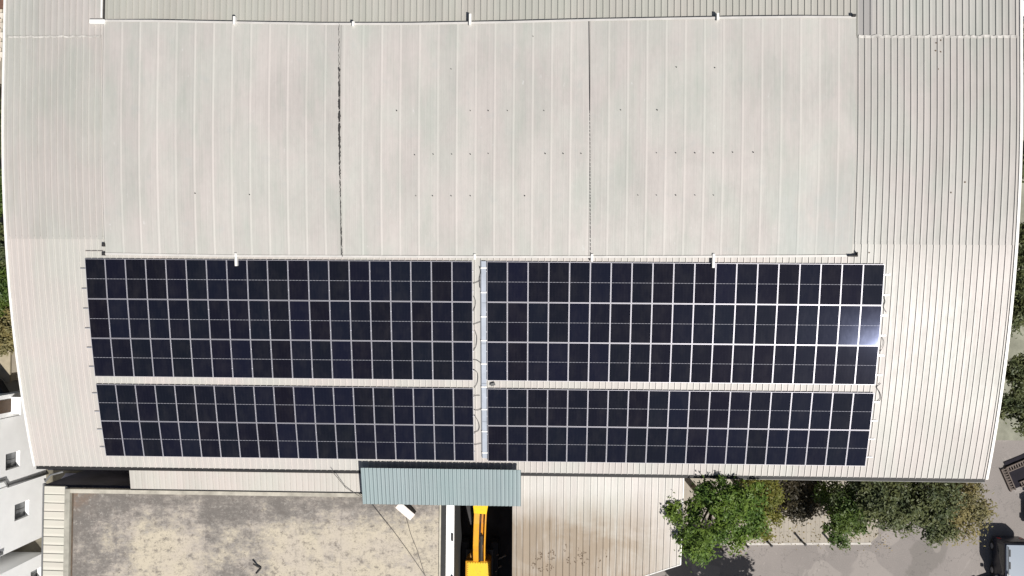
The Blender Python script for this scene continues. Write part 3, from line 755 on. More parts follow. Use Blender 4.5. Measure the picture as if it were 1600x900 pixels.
# right shed ------------------------------------------------------------------
sh=empty('shed',(0,0,0),'shed with a rust streaked ribbed metal roof and a cut off corner below the warehouse','shed')
SL,SR=24.16,34.26
ybot=lambda x:(-24.66-(34.30-x)*.36) if x>30.5 else -38.0  # unseen length past the cut corner added to keep sun off the courtyard
zsh=lambda x,y:8.35+(y+19.0)*.19
flat_roof('roof_sheet',rib_profile(SL,SR,.4,.02,.06,.065,.025),C(-19.05),ybot,zsh,M['shed'],sh,14)
vs=[];
mb=MB()
for (xa_,ya_),(xb_,yb_) in (((SR,-19.1),(SR,ybot(SR))),((SR,ybot(SR)),(30.6,ybot(30.6)))):
    d_=Vector((xb_-xa_,yb_-ya_,0)).normalized(); nr=Vector((-d_.y,d_.x,0))
    mb2=[]
    for (x_,y_) in ((xa_,ya_),(xb_,yb_)):
        z=zsh(x_,y_)
        mb2 += [(x_-nr.x*.03,y_-nr.y*.03,z+.03),(x_+nr.x*.03,y_+nr.y*.03,z+.03),(x_+nr.x*.03,y_+nr.y*.03,z-.16),(x_-nr.x*.03,y_-nr.y*.03,z-.16)]
    mb.add(mb2,[(0,1,5,4),(1,2,6,5),(2,3,7,6),(3,0,4,7),(0,1,2,3),(4,5,6,7)])
mb.build('edge_trim',M['trim'],sh)
MB().prism([(SL+.12,-19.3),(SL+.12,-37.8),(30.3,-37.8),(30.6,ybot(30.6)+.2),(SR-.15,ybot(SR)+.2),(SR-.15,-19.3)],0,lambda x,y:zsh(x,y)-.12).build('wall',M['greywall'],sh)
# dead leaf litter caught on the shed roof
lg=random.Random(4); mb=MB()
for (u,v,ru,rv,n) in ((842,868,6,8,26),(833,883,4,5,12),(862,866,6,10,28),(858,887,7,6,18),(893,875,9,6,20),(912,872,7,12,24),(882,850,4,10,8),(905,858,3,12,8),(846,890,5,4,10),(936,880,3,10,5),(948,862,2,8,4)):
    for i in range(n):
        a_=lg.uniform(0,2*pi); rr=lg.uniform(.5,1)
        p=at(u+ru*rr*cos(a_),v+rv*rr*sin(a_),7.2); p.z=zsh(p.x,p.y)+.012
        w=lg.uniform(.02,.065); t=lg.uniform(0,pi)
        mb.add([p+Vector((w*cos(t+q*pi/2)*(1 if q%2 else .5),w*sin(t+q*pi/2)*(1 if q%2 else .5),.015 if q==0 else 0)) for q in range(4)],[(0,1,2,3)])
tag(mb.build('leaf_litter',M['litter']),'dark dead leaves gathered in patches low on the rusty shed roof','leaf litter',kind='stuff')

# ------------------------------------------------------------------ excavator in the courtyard
ex=empty('excavator',(21.8,-27.2,0),'yellow excavator with raised boom parked in the dark courtyard under the teal canopy','excavator')
def part(mb,name,m,**k): return mb.build(name,m,ex,**k)
bx0,bx1=-.82,.82
hb=MB().box(bx0,bx1,-3.0,1.30,1.15,2.75); part(hb,'engine_house',M['yellow'],bevel=.06)
lid=MB().box(bx0+.10,bx1-.06,-2.9,1.22,2.752,2.80); part(lid,'bonnet_lid',M['yellow2'],bevel=.02)
bl=MB()
for i in range(12):
    y=1.16-i*.14
    for x in (bx0+.17,bx1-.13): bl.box(x-.02,x+.02,y-.02,y+.02,2.80,2.825)
for i in range(9): 
    x=bx0+.17+i*.165; bl.box(x-.02,x+.02,1.14,1.18,2.80,2.825)
part(bl,'bolt_row',simple('dark brown bolt',(.25,.12,.01),.5))  # bolts darker than the bonnet
for sx in (-1,1):
    tkm=MB(); x=sx*.98
    tkm.prism([(-2.3,.05),(-2.5,.30),(-2.5,.55),(-2.3,.85),(2.0,.85),(2.25,.55),(2.25,.30),(2.0,.05)],-.25,.25,Matrix.Translation((x,0,0))@Matrix(((0,0,1,0),(1,0,0,0),(0,1,0,0),(0,0,0,1))))
    part(tkm,'track',M['rubber'])
part(MB().box(-.9,.9,-1.9,1.6,.5,1.14),'undercarriage',M['steel'])
# boom: web with a broad left flange and a thin right plate
def beam(x0,x1,pts,th):
    mb=MB(); n=len(pts); vs=[]
    for (y,z) in pts:
        vs += [(x0,y,z-th),(x1,y,z-th),(x1,y,z),(x0,y,z)]
    fs=[(0,1,2,3),tuple(4*(n-1)+k for k in (3,2,1,0))]
    for i in range(n-1):
        for k in range(4): fs.append((4*i+k,4*i+(k+1)%4,4*i+4+(k+1)%4,4*i+4+k))
    return mb.add(vs,fs)
bp=[(.9,2.3),(1.5,3.05),(2.6,4.1),(4.2,4.9),(5.9,5.2),(6.8,5.0)]
off=Vector((0,0,0))
bm=empty('boom',(0,0,0),None,None); bm.parent=ex; bm.rotation_euler=(0,0,radians(-3.0)); bm.location=(.02,0,0)
beam(-.40,-.05,bp,.5).build('boom_flange',M['yellow'],bm,bevel=.02)
beam(-.046,.30,[(y,z-.28) for y,z in bp],.2).build('boom_web',simple('shaded orange web',(.55,.21,.01),.5),bm)
beam(.304,.38,bp,.5).build('boom_plate',M['yellow'],bm)
MB().add([(-.40,4.9,5.12),(.38,4.9,5.12),(.46,5.5,5.36),(-.48,5.5,5.36),(-.40,4.9,5.02),(.38,4.9,5.02),(.46,5.5,5.26),(-.48,5.5,5.26)],[(0,1,2,3),(4,5,6,7),(0,1,5,4),(1,2,6,5),(2,3,7,6),(3,0,4,7)]).build('boom_head',M['yellow2'],bm)
MB().tube([(.13,1.3,2.6),(.13,3.4,4.45)],.09,10).build('lift_cylinder',M['steel'],bm)
for hx in (-.02,.05):
    MB().tube([(hx,1.2,2.7),(hx,1.9,3.35),(hx,2.8,4.12),(hx,4.2,4.78),(hx,5.4,5.02)],.028,6).build('hydraulic_hose',M['rubber'],bm,smooth=True)
part(beam(-.18,.18,[(6.6,5.2),(7.0,4.0),(7.1,2.2)],.3),'dipper_arm',M['yellow'])
part(MB().prism([(6.6,2.2),(7.4,2.3),(7.5,1.3),(6.8,.7),(6.3,1.2)],-.5,.5,Matrix(((0,0,1,0),(1,0,0,0),(0,1,0,0),(0,0,0,1)))),'bucket',M['steel'])
mbk=MB().box(-.55,.50,1.32,1.75,1.6,2.45); part(mbk,'boom_foot',simple('brown boom foot',(.30,.15,.03),.5),bevel=.05)
for k,(u0,v0,u1,v1) in enumerate(((768,871,778,867),(768,879,790,868),(767,892,783,885),(766,895,775,893))):
    q0=at(u0,v0,.15); q1=at(u1,v1,.9)
    tag(MB().tube([q0,q1],.05,8).build('scrap_pipe',M['pipegrey']),'%s pale scrap pipe lying in the dark beside the excavator bonnet'%['topmost short','longest','third','lowest'][k],'pipe','scrap pipes in the courtyard')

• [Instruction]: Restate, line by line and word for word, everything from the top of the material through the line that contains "tag(mb.build('leaf_litter',M['litter']),'dark dead leaves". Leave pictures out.

• [Written reply]:
The Blender Python script for this scene continues. Write part 3, from line 755 on. More parts follow. Use Blender 4.5. Measure the picture as if it were 1600x900 pixels.
# right shed ------------------------------------------------------------------
sh=empty('shed',(0,0,0),'shed with a rust streaked ribbed metal roof and a cut off corner below the warehouse','shed')
SL,SR=24.16,34.26
ybot=lambda x:(-24.66-(34.30-x)*.36) if x>30.5 else -38.0  # unseen length past the cut corner added to keep sun off the courtyard
zsh=lambda x,y:8.35+(y+19.0)*.19
flat_roof('roof_sheet',rib_profile(SL,SR,.4,.02,.06,.065,.025),C(-19.05),ybot,zsh,M['shed'],sh,14)
vs=[];
mb=MB()
for (xa_,ya_),(xb_,yb_) in (((SR,-19.1),(SR,ybot(SR))),((SR,ybot(SR)),(30.6,ybot(30.6)))):
    d_=Vector((xb_-xa_,yb_-ya_,0)).normalized(); nr=Vector((-d_.y,d_.x,0))
    mb2=[]
    for (x_,y_) in ((xa_,ya_),(xb_,yb_)):
        z=zsh(x_,y_)
        mb2 += [(x_-nr.x*.03,y_-nr.y*.03,z+.03),(x_+nr.x*.03,y_+nr.y*.03,z+.03),(x_+nr.x*.03,y_+nr.y*.03,z-.16),(x_-nr.x*.03,y_-nr.y*.03,z-.16)]
    mb.add(mb2,[(0,1,5,4),(1,2,6,5),(2,3,7,6),(3,0,4,7),(0,1,2,3),(4,5,6,7)])
mb.build('edge_trim',M['trim'],sh)
MB().prism([(SL+.12,-19.3),(SL+.12,-37.8),(30.3,-37.8),(30.6,ybot(30.6)+.2),(SR-.15,ybot(SR)+.2),(SR-.15,-19.3)],0,lambda x,y:zsh(x,y)-.12).build('wall',M['greywall'],sh)
# dead leaf litter caught on the shed roof
lg=random.Random(4); mb=MB()
for (u,v,ru,rv,n) in ((842,868,6,8,26),(833,883,4,5,12),(862,866,6,10,28),(858,887,7,6,18),(893,875,9,6,20),(912,872,7,12,24),(882,850,4,10,8),(905,858,3,12,8),(846,890,5,4,10),(936,880,3,10,5),(948,862,2,8,4)):
    for i in range(n):
        a_=lg.uniform(0,2*pi); rr=lg.uniform(.5,1)
        p=at(u+ru*rr*cos(a_),v+rv*rr*sin(a_),7.2); p.z=zsh(p.x,p.y)+.012
        w=lg.uniform(.02,.065); t=lg.uniform(0,pi)
        mb.add([p+Vector((w*cos(t+q*pi/2)*(1 if q%2 else .5),w*sin(t+q*pi/2)*(1 if q%2 else .5),.015 if q==0 else 0)) for q in range(4)],[(0,1,2,3)])
tag(mb.build('leaf_litter',M['litter']),'dark dead leaves gathered in patches low on the rusty shed roof','leaf litter',kind='stuff')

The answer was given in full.